Human rights activist and author John Dayal stresses that the language of contempt and digital hate connects to the physical persecution inflicted on Christians.

“It is part of the same continuum,” Dayal said. “Social media is a force multiplier for hate-mongers. They borrow the same vocabulary that has targeted Christians for decades. It is time Christians stand up to the weaponization of hate.”

He believes believers can fight the online narrative by sharing their own narratives.

Research attests to Dayal’s view. As part of a larger Hindu nationalist strategy, the constant anti-Christian rhetoric produces a “wider cultural common sense” and language, rendering violence against Christians a “moral obligation” to save Hindu India. Once it becomes part of everyday digital spaces, it is constantly circulated and recirculated until the stigmatization of Christians is normalized.
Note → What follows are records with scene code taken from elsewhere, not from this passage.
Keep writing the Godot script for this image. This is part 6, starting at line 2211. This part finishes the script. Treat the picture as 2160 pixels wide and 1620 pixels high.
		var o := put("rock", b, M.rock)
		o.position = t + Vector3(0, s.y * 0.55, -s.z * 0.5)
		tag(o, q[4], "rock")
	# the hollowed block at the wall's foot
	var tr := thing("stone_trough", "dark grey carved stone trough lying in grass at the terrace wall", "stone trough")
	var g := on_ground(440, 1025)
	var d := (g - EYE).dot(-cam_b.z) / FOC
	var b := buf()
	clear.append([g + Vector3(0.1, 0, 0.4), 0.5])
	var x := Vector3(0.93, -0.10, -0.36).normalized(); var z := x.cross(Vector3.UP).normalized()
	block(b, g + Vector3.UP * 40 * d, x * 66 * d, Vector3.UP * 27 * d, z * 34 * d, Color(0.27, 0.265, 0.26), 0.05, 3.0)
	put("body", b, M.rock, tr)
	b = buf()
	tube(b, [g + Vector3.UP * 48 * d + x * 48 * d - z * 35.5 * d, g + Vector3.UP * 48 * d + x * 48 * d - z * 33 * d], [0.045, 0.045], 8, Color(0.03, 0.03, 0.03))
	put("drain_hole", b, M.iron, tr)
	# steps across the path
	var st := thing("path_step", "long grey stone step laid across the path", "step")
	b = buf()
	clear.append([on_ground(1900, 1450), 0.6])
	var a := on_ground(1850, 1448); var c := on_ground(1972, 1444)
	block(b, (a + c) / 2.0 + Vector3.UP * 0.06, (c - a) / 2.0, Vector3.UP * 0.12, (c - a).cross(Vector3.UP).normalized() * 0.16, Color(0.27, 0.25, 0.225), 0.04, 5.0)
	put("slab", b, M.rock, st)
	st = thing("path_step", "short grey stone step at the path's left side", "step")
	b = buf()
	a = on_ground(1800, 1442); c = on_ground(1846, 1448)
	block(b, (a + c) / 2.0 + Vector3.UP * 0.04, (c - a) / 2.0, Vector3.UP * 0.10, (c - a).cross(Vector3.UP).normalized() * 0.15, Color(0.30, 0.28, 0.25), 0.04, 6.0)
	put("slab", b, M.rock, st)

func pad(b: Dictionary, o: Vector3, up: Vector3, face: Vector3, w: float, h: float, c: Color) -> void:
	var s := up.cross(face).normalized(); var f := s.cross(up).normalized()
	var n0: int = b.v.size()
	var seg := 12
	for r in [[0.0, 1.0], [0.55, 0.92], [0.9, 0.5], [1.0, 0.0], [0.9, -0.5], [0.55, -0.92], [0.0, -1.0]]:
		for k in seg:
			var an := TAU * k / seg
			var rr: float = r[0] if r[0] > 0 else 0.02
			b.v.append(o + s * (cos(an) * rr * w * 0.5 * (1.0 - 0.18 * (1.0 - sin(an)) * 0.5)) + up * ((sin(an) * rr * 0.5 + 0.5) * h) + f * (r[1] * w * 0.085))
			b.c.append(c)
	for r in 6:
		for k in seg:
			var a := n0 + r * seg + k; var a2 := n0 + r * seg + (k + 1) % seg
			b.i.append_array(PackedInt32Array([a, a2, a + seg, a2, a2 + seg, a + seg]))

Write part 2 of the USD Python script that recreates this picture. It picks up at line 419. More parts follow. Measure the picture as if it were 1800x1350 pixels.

Out of the 1,165 instances of hate speech documented by the India Hate Lab 2024 report, 115 of them targeted Christians directly or alongside Muslims. The peaks came during Christian seasons such as Advent and Christmas.

Every time Jemimah Rodrigues and her family became the target of online abuse, she said that they chose to forgive.

“God is our witness,” she told the Hindustan Times. “So, we decided to stay silent, not to prove anything or fight back. We chose to forgive those who hurt us, because that’s what Jesus taught us: to forgive even those who wrong us.”